Moreover, the industry's focus on advertisers is not to say that users are entirely unconcerned either. As the CMO Council report linked above points out, users -- when asked about the topic -- do evince at least some anxiety about online advertising practices. And a nine-country Edelman study released last year corroborates this, to a degree:
...A vast majority of consumers around the world want brands to pressure social media platforms to more effectively:
- 71 percent - safeguard personal data;
- 70 percent - curb the spread of fake news;
- 68 percent - shield them from offensive content.
But asking users what they want advertisers to do, or what they themselves might do in response to perceived brand missteps, is potentially quite different from observing what happens in reality. Indeed, in that sense, the above-mentioned GumGum report truly buries the lede:
Social media boycotters may make a lot of noise, but rarely do brand safety incidents significantly hurt the bottom line. While 47 percent of brand respondents noted social media blowback in response to a brand safety incident, and 25 percent said they’d gotten negative press, juts [sic] 13 percent said they’d lost revenue. And, of those who’d lost revenue, 56 percent of respondents said it amounted to no more than $10,000.
In other words, it's not totally clear who's being kept safer with brand safety: the end users or the CMOs.
(More to come soon on this topic.)
* Side note: where did the concept of the "dirty dozen" even originate?
A Grapeshot whitepaper from 2016 says that "there is a standard 'dirty dozen' category list used by the industry, to track and exclude pages." (See above image.)

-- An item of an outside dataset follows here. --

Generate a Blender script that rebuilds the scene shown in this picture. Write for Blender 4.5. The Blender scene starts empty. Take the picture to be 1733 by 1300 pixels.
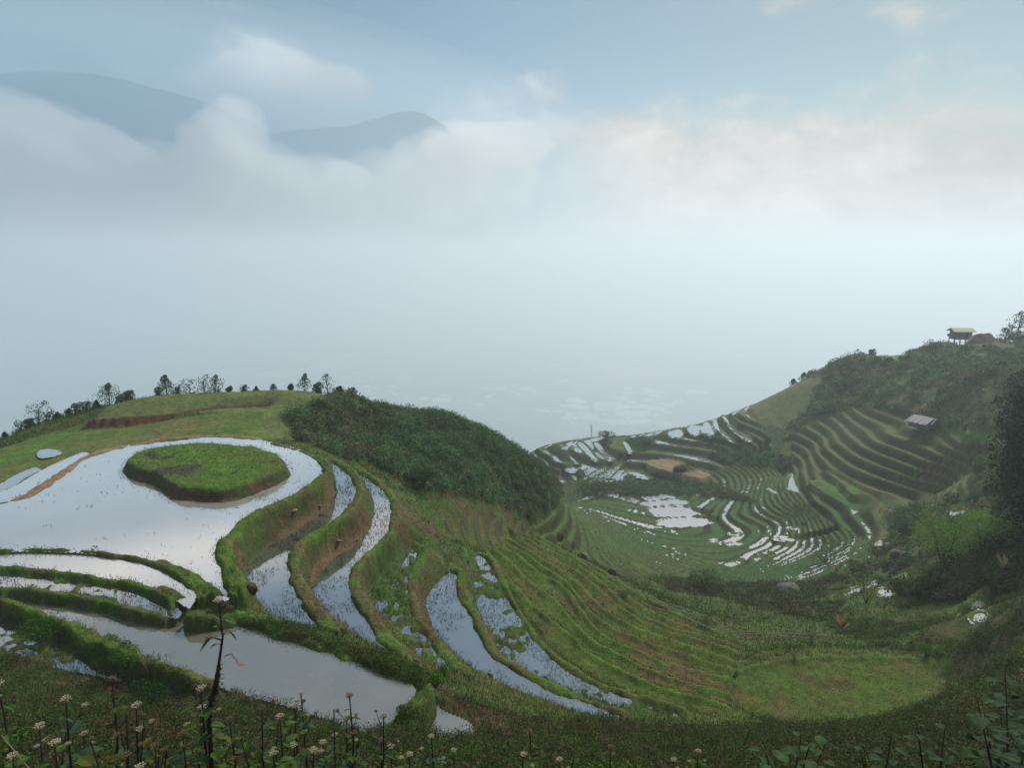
import bpy, math, random
import numpy as np
from mathutils import Vector, Matrix
random.seed(7); RNG = np.random.default_rng(7)
sc = bpy.context.scene
COL = sc.collection
R = math.radians

# ------------------------------------------------------------------ camera
FPX, PITCH = 1155.0, R(10.8)
cam = bpy.data.objects.new('camera', bpy.data.cameras.new('camera')); COL.objects.link(cam)
cam.data.sensor_width = 36; cam.data.lens = 36 * FPX / 1733
cam.data.clip_start = 0.1; cam.data.clip_end = 60000
cam.rotation_euler = (R(90) - PITCH, 0, 0)
sc.camera = cam
CP, SP = math.cos(PITCH), math.sin(PITCH)

def raydir(u, v):
    x = (np.asarray(u, float) - 866.5) / FPX; y = -(np.asarray(v, float) - 650) / FPX
    return x, CP + y * SP, -SP + y * CP
def at(u, v, z):
    dx, dy, dz = raydir(u, v); t = z / dz
    return dx * t, dy * t
def topx(X, Y, Z):
    d = Y * CP - Z * SP; up = Y * SP + Z * CP
    return 866.5 + FPX * X / d, 650 - FPX * up / d
ZO = {1: (0, 600, 2.888), 2: (0, 900, 2.888), 3: (400, 750, 2.6), 4: (850, 680, 2.888), 5: (1300, 540, 3.612), 6: (1133, 850, 2.888), 8: (500, 950, 2.476), 0: (0, 0, 1)}
def Z(k, pts):
    ox, oy, s = ZO[k]
    return np.array([(ox + x / s, oy + y / s) for x, y in pts], float)
def W(px, z):
    x, y = at(px[:, 0], px[:, 1], z)
    return np.stack([x, y], 1)
def J(*a): return np.concatenate(a, 0)
def smooth(P, n=2, closed=False):
    for _ in range(n):
        if closed: Q = np.roll(P, -1, 0)
        else: Q = P[1:]; P0 = P; P = P[:-1]
        A = .75 * P + .25 * Q; B = .25 * P + .75 * Q
        N = np.empty((2 * len(A), 2)); N[0::2] = A; N[1::2] = B
        P = N if closed else np.concatenate([P0[:1], N, P0[-1:]])
    return P
def resample(P, n):
    d = np.r_[0, np.cumsum(np.hypot(*np.diff(P, axis=0).T))]; t = np.linspace(0, d[-1], n)
    return np.stack([np.interp(t, d, P[:, 0]), np.interp(t, d, P[:, 1])], 1)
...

An MRC document from 2018 refers to "the Industry’s 'dirty dozen' category list."
An IAB South Africa whitepaper from 2018 states that "the global digital advertising industry refers to the 'Dirty Dozen' categories to avoid" and lists the same categories as Grapeshot.
In short, it's not an open-and-shut case as to who came up with this term -- or the underlying categories -- in the first place. As with many developments in advertising, the concept's origin story is pretty muddled. I'm still digging.